··· Stored data

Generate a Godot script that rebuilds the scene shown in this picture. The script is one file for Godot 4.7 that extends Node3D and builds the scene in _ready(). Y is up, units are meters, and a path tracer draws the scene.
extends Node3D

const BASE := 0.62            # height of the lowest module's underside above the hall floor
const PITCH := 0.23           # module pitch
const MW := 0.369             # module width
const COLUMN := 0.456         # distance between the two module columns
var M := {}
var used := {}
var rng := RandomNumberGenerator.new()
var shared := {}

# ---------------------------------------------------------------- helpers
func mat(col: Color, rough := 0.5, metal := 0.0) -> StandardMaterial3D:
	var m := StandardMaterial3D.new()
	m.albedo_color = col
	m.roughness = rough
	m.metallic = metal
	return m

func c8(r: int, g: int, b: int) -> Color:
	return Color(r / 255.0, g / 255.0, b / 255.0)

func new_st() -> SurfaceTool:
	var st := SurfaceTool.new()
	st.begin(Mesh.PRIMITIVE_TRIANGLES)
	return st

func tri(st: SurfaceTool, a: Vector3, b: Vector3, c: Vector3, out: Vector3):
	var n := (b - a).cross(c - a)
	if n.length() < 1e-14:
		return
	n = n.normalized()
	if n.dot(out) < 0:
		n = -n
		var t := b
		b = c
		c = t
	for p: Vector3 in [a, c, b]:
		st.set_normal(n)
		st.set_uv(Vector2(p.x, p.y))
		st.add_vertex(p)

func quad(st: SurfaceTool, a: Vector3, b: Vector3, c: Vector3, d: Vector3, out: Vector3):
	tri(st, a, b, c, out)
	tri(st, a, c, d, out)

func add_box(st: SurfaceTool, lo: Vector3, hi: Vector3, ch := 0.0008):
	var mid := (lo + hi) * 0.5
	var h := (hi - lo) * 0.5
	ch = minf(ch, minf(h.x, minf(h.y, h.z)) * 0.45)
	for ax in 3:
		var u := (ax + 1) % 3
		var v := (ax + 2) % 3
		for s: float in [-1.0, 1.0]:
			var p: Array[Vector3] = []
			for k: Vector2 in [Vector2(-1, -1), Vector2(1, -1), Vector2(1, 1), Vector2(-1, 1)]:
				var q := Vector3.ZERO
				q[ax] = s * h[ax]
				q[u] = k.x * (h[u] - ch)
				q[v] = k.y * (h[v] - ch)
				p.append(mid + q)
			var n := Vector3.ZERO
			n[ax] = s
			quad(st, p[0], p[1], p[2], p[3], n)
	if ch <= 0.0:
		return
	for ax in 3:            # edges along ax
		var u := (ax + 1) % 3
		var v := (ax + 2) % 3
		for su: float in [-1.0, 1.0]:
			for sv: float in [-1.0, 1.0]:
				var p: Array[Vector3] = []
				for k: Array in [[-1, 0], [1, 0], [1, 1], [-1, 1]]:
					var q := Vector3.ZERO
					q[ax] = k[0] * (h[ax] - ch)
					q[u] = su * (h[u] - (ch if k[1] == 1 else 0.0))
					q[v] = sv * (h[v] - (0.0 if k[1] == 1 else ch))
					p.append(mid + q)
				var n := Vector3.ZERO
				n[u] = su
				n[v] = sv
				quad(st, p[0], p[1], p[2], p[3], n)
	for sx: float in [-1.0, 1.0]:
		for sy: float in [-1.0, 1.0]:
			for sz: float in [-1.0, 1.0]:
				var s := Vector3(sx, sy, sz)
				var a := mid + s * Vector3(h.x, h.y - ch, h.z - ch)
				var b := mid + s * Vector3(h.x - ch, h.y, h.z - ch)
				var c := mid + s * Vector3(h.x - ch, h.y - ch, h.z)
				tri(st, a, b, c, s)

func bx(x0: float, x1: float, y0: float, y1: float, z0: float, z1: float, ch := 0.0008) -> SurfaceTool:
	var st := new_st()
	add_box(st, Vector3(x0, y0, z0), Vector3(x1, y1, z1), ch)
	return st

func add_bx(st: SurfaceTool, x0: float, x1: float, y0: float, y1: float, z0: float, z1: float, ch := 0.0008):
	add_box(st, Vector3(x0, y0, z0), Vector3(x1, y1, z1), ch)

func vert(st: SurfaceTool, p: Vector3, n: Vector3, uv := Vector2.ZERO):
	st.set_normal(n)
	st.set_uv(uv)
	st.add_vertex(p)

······
··· Stored data

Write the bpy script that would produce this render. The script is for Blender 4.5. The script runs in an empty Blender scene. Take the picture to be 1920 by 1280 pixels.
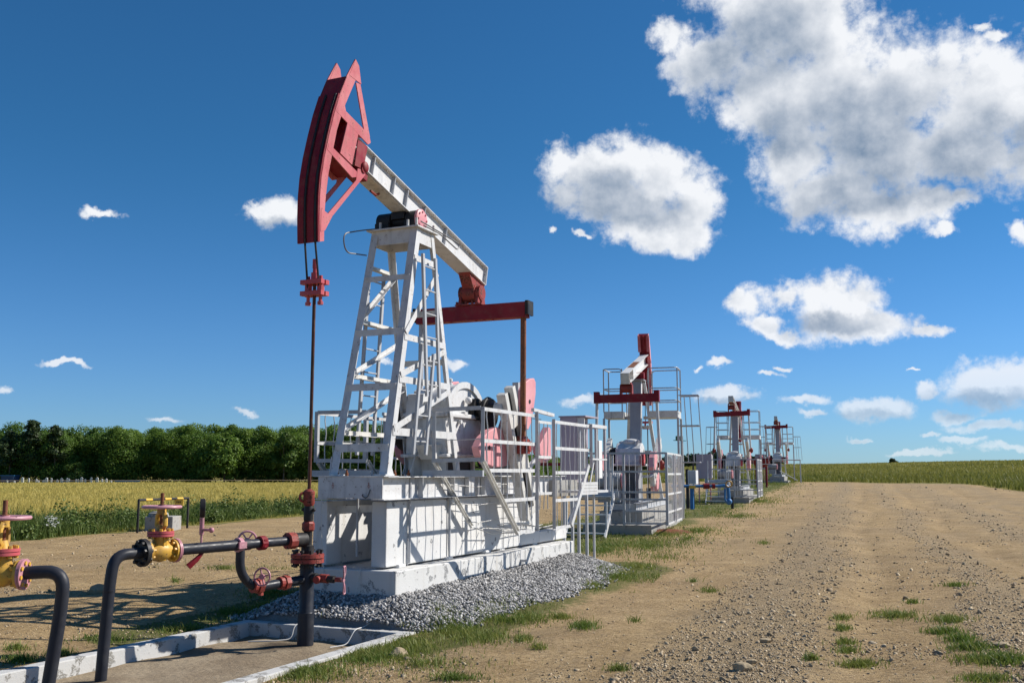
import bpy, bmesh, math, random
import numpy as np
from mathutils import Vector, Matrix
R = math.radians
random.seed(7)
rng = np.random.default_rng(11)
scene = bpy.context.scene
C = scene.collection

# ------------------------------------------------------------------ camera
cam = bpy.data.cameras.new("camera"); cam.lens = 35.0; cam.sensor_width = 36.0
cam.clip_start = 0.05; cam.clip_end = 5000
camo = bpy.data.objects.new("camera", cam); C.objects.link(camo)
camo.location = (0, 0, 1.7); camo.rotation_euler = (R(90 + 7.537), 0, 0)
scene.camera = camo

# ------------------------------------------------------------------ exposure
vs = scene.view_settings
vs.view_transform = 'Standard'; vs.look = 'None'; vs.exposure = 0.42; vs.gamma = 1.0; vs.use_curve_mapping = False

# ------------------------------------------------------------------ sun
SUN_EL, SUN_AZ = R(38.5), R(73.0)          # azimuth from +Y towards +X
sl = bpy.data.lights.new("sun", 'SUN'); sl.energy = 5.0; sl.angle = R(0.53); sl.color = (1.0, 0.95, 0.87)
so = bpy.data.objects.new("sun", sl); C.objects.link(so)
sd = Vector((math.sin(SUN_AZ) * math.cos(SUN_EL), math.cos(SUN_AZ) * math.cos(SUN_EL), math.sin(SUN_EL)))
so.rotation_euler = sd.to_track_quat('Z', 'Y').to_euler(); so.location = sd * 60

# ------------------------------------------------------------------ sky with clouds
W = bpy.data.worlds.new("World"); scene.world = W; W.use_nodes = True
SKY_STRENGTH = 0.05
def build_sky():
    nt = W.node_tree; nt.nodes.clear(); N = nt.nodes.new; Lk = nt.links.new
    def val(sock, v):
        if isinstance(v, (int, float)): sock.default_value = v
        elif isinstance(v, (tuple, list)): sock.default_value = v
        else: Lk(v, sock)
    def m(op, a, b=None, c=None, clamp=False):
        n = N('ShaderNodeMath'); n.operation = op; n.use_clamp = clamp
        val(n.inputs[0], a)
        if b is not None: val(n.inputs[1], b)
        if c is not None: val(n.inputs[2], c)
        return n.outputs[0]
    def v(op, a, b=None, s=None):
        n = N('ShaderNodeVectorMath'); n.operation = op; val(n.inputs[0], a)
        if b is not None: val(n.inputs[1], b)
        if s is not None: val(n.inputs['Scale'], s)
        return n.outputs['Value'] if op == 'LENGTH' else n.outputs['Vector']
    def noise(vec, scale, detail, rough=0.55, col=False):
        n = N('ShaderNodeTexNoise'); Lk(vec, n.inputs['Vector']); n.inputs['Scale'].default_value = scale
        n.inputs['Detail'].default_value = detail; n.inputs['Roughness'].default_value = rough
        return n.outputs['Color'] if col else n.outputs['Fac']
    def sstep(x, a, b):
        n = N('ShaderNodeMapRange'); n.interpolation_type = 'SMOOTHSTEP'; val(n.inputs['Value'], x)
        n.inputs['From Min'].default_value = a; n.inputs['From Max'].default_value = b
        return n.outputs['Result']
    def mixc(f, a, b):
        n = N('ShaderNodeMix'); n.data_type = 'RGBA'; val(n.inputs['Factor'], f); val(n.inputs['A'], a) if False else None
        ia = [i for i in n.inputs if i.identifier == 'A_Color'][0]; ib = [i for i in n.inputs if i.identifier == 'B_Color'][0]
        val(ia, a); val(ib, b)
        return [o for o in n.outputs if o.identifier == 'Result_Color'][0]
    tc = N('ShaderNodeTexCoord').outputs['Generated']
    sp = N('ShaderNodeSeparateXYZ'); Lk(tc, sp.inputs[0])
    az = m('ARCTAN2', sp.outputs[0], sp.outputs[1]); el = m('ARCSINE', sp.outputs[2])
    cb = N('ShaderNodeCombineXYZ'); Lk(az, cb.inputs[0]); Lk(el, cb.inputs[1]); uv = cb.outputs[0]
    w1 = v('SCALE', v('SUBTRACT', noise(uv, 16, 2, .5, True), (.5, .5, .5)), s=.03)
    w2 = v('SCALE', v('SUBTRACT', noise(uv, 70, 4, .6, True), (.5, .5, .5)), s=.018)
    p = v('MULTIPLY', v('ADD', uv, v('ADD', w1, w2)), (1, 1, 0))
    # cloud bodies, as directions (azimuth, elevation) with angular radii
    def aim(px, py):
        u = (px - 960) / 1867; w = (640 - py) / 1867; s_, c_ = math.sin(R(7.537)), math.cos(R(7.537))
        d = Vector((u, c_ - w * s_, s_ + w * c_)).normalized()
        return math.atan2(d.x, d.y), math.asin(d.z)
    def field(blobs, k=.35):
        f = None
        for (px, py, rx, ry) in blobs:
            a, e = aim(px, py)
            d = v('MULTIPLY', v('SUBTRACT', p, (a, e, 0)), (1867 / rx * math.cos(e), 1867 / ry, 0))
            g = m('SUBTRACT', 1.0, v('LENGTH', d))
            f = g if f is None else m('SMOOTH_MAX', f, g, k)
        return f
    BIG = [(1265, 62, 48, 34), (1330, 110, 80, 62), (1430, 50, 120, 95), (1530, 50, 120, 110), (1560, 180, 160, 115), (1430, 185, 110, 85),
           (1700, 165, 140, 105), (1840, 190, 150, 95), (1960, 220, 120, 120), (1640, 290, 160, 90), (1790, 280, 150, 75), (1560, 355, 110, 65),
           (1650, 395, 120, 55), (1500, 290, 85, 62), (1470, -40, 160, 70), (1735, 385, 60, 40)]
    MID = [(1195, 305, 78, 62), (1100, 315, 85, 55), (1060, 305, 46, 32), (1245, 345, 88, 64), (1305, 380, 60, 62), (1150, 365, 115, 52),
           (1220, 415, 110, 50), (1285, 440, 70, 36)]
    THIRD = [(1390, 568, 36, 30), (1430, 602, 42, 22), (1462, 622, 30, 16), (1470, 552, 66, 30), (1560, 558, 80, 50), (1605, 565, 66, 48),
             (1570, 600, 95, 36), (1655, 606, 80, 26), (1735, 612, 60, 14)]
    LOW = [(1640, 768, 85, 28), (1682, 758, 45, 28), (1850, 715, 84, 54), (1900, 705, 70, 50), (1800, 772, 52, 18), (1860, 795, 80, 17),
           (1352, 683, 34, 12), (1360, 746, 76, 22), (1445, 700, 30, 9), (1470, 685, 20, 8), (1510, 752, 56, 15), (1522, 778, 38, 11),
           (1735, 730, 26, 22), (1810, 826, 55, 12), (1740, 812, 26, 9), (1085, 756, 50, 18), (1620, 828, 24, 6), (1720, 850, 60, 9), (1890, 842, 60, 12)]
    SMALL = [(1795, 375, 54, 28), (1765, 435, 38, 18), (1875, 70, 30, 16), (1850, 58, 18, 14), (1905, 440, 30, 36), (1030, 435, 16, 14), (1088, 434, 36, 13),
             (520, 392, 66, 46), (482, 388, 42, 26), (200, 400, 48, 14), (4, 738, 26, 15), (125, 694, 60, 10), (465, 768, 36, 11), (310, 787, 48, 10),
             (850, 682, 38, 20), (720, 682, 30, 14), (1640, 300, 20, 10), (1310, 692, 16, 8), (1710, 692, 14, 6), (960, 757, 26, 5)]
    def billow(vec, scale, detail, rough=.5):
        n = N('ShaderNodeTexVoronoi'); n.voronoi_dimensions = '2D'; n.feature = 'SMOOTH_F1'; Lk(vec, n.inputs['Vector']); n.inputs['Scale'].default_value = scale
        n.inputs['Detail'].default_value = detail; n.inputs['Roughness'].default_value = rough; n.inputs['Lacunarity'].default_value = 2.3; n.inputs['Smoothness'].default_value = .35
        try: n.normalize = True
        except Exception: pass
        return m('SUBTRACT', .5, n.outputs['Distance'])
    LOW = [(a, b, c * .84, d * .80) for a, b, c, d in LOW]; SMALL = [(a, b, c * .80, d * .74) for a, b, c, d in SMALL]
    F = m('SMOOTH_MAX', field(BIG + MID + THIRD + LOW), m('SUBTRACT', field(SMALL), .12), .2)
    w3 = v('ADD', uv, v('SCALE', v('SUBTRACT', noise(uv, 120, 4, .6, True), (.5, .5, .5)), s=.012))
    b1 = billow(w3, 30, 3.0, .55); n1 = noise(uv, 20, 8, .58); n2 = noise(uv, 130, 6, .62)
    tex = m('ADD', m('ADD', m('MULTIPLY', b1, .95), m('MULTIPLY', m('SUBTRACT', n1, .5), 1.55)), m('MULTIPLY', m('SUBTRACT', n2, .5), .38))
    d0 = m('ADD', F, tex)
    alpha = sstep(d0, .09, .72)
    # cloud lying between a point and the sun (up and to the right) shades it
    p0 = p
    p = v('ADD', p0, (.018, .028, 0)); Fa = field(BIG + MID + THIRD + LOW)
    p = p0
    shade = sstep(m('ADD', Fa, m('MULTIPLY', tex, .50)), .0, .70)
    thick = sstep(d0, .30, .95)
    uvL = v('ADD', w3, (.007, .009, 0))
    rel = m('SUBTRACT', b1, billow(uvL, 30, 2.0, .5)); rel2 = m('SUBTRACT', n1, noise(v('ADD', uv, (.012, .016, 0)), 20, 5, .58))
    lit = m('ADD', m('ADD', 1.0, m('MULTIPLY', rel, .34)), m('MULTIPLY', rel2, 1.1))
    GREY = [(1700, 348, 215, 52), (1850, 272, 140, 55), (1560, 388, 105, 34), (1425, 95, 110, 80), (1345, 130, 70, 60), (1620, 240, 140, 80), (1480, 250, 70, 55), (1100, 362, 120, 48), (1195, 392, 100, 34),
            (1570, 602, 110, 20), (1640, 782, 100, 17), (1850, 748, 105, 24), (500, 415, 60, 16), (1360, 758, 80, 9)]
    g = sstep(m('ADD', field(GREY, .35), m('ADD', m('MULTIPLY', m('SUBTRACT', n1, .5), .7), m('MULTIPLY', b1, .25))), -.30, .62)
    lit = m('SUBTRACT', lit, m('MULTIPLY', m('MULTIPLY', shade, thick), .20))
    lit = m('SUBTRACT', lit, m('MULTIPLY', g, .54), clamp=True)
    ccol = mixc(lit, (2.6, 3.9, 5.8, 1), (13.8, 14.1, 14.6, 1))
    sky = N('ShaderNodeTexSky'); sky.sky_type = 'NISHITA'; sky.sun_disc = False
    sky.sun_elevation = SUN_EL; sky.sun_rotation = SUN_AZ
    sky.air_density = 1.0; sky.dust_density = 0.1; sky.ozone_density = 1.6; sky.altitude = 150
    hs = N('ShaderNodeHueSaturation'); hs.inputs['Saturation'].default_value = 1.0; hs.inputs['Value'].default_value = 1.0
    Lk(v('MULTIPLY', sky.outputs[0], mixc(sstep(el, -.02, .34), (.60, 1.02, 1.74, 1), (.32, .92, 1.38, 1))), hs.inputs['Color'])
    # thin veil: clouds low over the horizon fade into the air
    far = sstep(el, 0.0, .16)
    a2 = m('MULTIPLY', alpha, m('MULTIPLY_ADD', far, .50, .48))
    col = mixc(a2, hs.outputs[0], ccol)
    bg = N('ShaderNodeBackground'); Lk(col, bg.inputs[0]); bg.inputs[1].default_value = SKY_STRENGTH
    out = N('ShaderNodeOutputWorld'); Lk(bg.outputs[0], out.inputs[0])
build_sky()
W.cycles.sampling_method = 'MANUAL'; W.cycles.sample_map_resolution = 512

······
··· Stored data

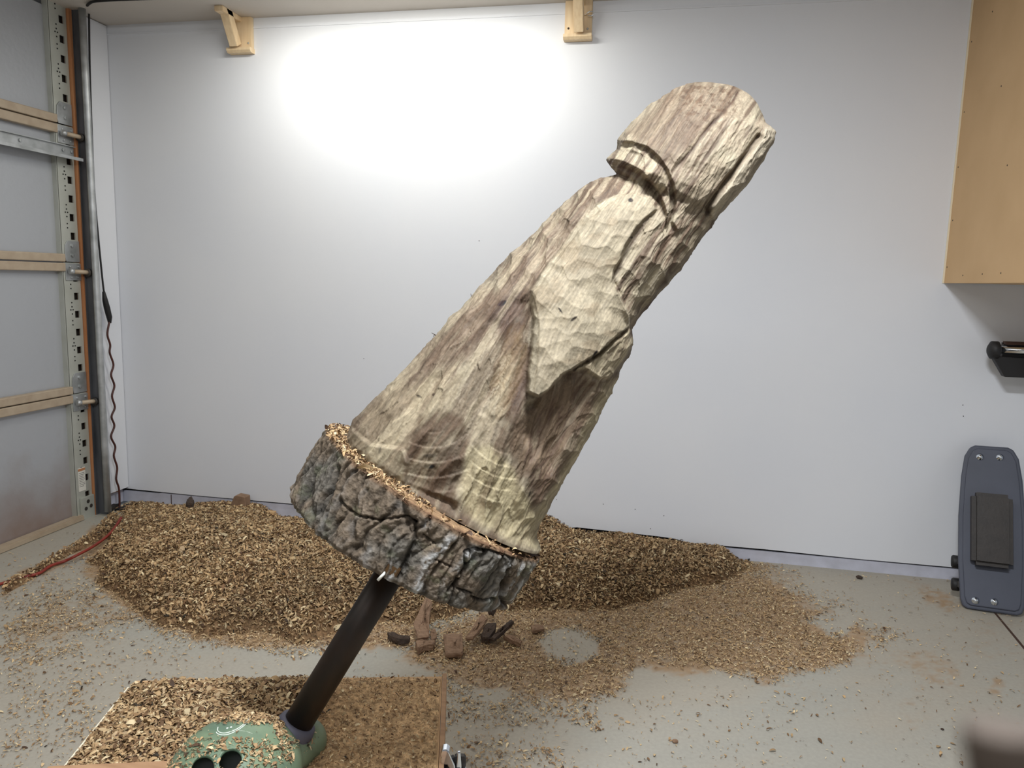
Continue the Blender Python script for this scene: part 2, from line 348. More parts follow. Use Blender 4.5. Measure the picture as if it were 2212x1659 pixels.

······

## Exercise requirements
Return each line where "that" shows up.

## Response to the exercise
Generate a Godot script that rebuilds the scene shown in this picture. The script is one file for Godot 4.7 that extends Node3D and builds the scene in _ready(). Y is up, units are meters, and a path tracer draws the scene.
Write the bpy script that would produce this render. The script is for Blender 4.5. The script runs in an empty Blender scene. Take the picture to be 1920 by 1280 pixels.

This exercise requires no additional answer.